Il brutto di questo approccio ‘pugilistico’ è che costringe a estremizzare, al punto che la parte prescrittiva (intitolata, con ironico leninismo, ‘Che fare?’) in realtà non prescrive un bel nulla: stremati, i pugili si abbracciano al centro del ring, per sostenersi a vicenda. Sussurrandosi nelle orecchie una visione apocalittica del presente, unica cosa che condividono. Tuor la butta sul diopatriafamiglia: “Mi ritrovo a difendere il valore delle radici, della patria e dell’identità culturale, poiché non voglio essere l’utile idiota dei poteri forti.” Tettamanti, rinunciando a quell’amoralismo un po’ anarchico che è il dono migliore dei libertarians, rilancia con una serie di cliché: “i poteri forti fanno loro istanze culturali, del progresso ecologico, dei generi (sic), della multiculturalità e non si oppongono alla dissacrazione di miti e valori”. Poi “manca il lavoro sicuramente, ma forse manca anche la voglia di lavorare. Abbiamo inculcato ai ragazzi i diritti, trascurando di parlare dei doveri.” Ne ha perfino per “i gabinetti per i transgender, ormai diventati una delle preoccupazioni maggiori della nostra società”. Aggiungerei che non esistono più le mezze stagioni e che non si trovano più quei bei cachi di una volta, poi direi che la geremiade è completa.

Retrotopia

Il più progettuale è Tuor, anche se a volte pare un incrocio fra Savonarola e un black bloc. Invoca addirittura la resistenza contro lo spossessamento di sovranità imposto dalla globalizzazione, “una nuova lotta di classe tra potere e classi subalterne”. Ma questa lotta non è pensata in chiave internazionalista. Non più “proletari di tutti i Paesi, unitevi!” bensì una ritirata nazionalista, volta ad esaltare la patria come unità di misura del mondo: “la democrazia ha bisogno di un popolo e questo popolo esiste solo a livello nazionale”.  

Mi pare una fuga all’indietro, una reazione non tanto alla globalizzazione, quanto alla modernità e al cambiamento in quanto tali. Una “retrotopia”, per dirla con Bauman. Ne è sintomo l’ormai consunto invito a “riprendere lo spirito dei grandi accordi di Bretton Woods del 1944”: cooperazione internazionale e commercio, sì, ma rimettendo gli Stati a capo del gioco, e reintroducendo controlli sui movimenti di capitale, pur di garantire giustizia sociale e diritti dei cittadini. Dimenticando – ah, les neiges d’antan! - che è proprio da quell’accordo che è ripartita la globalizzazione, nella speranza liberale che con gli scambi e lo sviluppo economico si sarebbe consolidata anche la pace. E il tutto stava in piedi solo grazie all’egemonia americana: trovala oggi, una Washington che voglia o possa fare altrettanto.

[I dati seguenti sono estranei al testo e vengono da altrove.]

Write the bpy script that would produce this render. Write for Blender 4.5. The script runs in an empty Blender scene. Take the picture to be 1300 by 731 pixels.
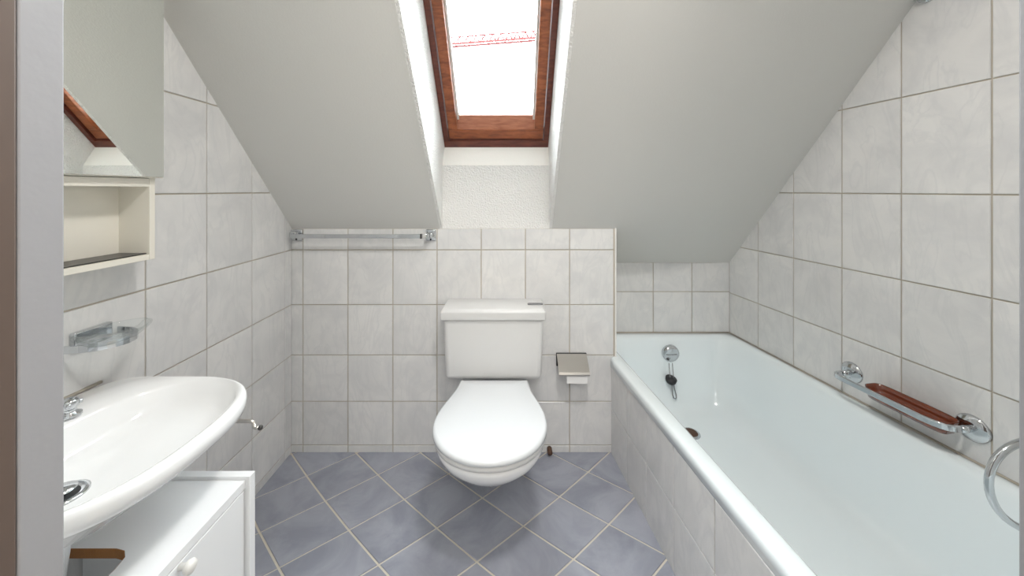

Dissolta questa cornice storica, lucidare i vecchi ottoni del nazionalismo è, nel migliore dei casi, qualcosa di inutilmente crepuscolare: ricorda tanto “Loreto impagliato ed il busto di Alfieri,” “le buone cose di pessimo gusto” di Gozzano. Nel caso peggiore, invece, è fare il gioco puerile dei lepenisti, dei grillini e dei leghisti, egualmente interessati a “liberarsi di questi politici e di questo establishment.”

Se gli Stati devono ripensarsi come corpi intermedi fra i cittadini e le forze della globalizzazione, mi pare difficile che possano farlo rinunciando a una forte carica internazionalista. Non sarà il singolo staterello a potersi imporre contro la ‘Santa Alleanza’ globale. In ogni caso, incollare alla concezione dello stato l’oleografia della nazione e del popolo, delle radici e delle tradizioni, inasprisce le incomprensioni e inceppa qualsiasi progetto federativo. Non mi pare poi che fosse questo, lo spirito di Bretton Woods.